Jenna is a second year PhD candidate (fully-funded) in the School of Politics and International Relations. She holds an MRes in International Relations from Queen Mary, University of London (partially funded by department scholarship award, 2009) and a bilingual Honours degree from York University (partially funded by the Barbados Exhibition award, 2005) in Canada. She is also a member of the Society for Caribbean Studies, UK and the Barbados Economic Society.

Her overall research interests seek to explore the impact of international civil, political and economic actors and relations within the developmental process of small island developing states, with particular reference to the Caribbean. Her MRes dissertation sought to explore the manner in which private international financial institutions (IFIs) influenced the developmental processes within small island developing states.

  A researcher by training, she has worked on topics related to economic and social development within Latin America and the Caribbean. Prior to joining the School, Jenna held the post of Research Fellow at the Barbados Coalition for Service Industries, where she prepared country briefs and reports for various public and private sectors agencies including the Barbados Ministry of Foreign Affairs.

In addition, Jenna has worked as a print media journalist and has been featured on radio broadcast covering national, regional and international current affairs with a particular focus on economics, business, energy & green economy in the Caribbean.
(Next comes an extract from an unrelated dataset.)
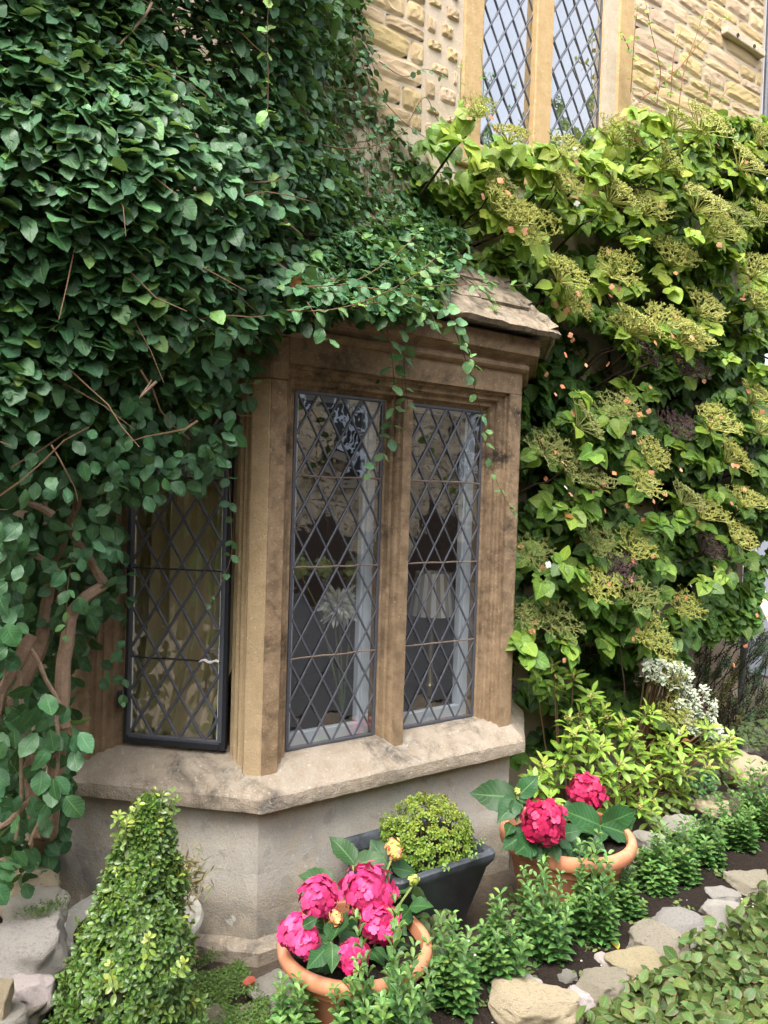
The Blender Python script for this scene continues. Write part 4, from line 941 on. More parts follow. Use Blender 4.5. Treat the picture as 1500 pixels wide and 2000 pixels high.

This academic year 2013/14 she will be undertaking the role of Teaching Assistant on the first-year undergraduate module 'Introduction to International Relations.'

Successfully obtaining a Special Award from the Ministry of Education and Human Resource Development in Barbados, my current research seeks to locate education as part of a broader radical political project in the developmental process in nation-building period after constitutional independence in Barbados.  I aim to identify and analyse the various political and economic actors within informed the politics of development particular in the area of education as conceptualised as a key driver of both social and economic development opposed to other variants of development approaches employed in the Caribbean region.